If the sequel’s shift to full-on survival horror wasn’t made clear by Alan’s run-in with cold-blooded cult members in the Oceanview Hotel, you can see what Rowley means when playing as Saga. On her arrival in the eerie town of Watery, her mission soon takes a dark turn. Trekking through an eerie forest path gives the unsuspecting FBI agent a taste of the twisted reality that awaits her; in the best way, it has the same unsettling energy Resident Evil 4 players feel during its opening moments.

This feeling only intensifies when an axe narrowly misses Saga’s head, the shadowy culprit drawing closer and closer with each step.
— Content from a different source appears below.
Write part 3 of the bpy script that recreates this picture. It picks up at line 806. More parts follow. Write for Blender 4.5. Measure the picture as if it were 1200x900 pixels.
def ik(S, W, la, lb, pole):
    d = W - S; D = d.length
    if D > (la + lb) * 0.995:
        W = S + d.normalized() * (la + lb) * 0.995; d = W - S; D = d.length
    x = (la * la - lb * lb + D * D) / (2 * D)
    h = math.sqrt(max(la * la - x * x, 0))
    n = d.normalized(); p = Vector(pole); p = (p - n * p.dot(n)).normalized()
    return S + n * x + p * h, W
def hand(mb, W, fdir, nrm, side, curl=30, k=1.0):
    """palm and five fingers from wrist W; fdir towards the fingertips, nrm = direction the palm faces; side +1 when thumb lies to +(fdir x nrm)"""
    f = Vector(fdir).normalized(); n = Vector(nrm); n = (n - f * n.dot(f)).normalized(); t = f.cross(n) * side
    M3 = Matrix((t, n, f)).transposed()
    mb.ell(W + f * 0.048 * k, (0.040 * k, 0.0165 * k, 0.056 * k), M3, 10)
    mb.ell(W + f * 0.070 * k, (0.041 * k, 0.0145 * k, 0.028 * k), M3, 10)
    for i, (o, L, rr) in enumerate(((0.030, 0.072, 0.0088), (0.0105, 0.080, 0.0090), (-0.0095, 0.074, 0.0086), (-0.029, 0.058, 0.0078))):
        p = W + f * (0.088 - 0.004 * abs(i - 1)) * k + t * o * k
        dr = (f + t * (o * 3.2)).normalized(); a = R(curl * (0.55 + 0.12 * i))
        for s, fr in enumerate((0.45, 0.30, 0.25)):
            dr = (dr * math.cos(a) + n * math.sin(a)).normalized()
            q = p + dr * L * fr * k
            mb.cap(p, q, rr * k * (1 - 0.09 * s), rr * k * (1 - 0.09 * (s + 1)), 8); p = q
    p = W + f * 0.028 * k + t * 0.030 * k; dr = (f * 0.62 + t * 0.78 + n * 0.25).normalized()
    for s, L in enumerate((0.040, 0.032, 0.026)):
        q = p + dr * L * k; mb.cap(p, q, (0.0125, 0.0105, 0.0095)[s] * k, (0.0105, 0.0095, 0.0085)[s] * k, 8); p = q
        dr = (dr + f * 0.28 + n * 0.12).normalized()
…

It’s just like the old days, then, but with meatier enemies and limited ammo.

They look a bit scary. Credit: Remedy Entertainment.

Going live

Another noteworthy introduction in Alan Wake 2 is its use of live-action footage. It’s something we last saw in Quantum Break, Rowley’s first Remedy project, which was met with some mixed reception. “We took a lot of risk on how we wanted to use live-action in Quantum Break,” says Rowley. “Maybe it didn’t come off a hundred percent, but we definitely learned a lot. I think that one of the things that we really wanted to do for Alan Wake 2 was to make sure those live-action sequences were more integrated into the meta-level narrative of the game.

“In The Dark Place, when you’re playing as Wake, we have a lot of layers of reality that Wake’s moving through on a story level. So it feels more integrated into the experience as a whole, rather than [it feeling] like you’re consuming two different forms of media.”

It’s hardly a secret that Sam Lake tried to make Alan Wake 2 happen for so long. The original pitch for Alan Wake 2 turned into Quantum Break. Another pitch eventually became Control. And while there’s enough evidence to suggest that Lake’s unwavering belief in this sequel is about to pay off – that Alan Wake 2 will be the quintessential Remedy game – I couldn’t resist asking Rowley whether Alan Wake 2 would look and feel the same if those initial pitches hadn’t been shot down by Microsoft and other publishers.

“All of those learnings and things that we’ve done in the past have definitely shaped Alan Wake 2 that we have right now, especially on the technology front,” he says. “You know, being able to press a button and instantly switch to a new location that you can walk around – we would not have been able to do that on the old generation of consoles.

“So yeah, I definitely think it wouldn’t have been possible to build the version of Alan Wake 2 that we have now had we done it back when we were originally thinking about doing it. Both me and Sam are pleased that this is the version we’ve ended up creating, because this is the best version it possibly could be.”

Alan Wake 2 is out on PC, PlayStation 5 and Xbox Series X/S on 27 October.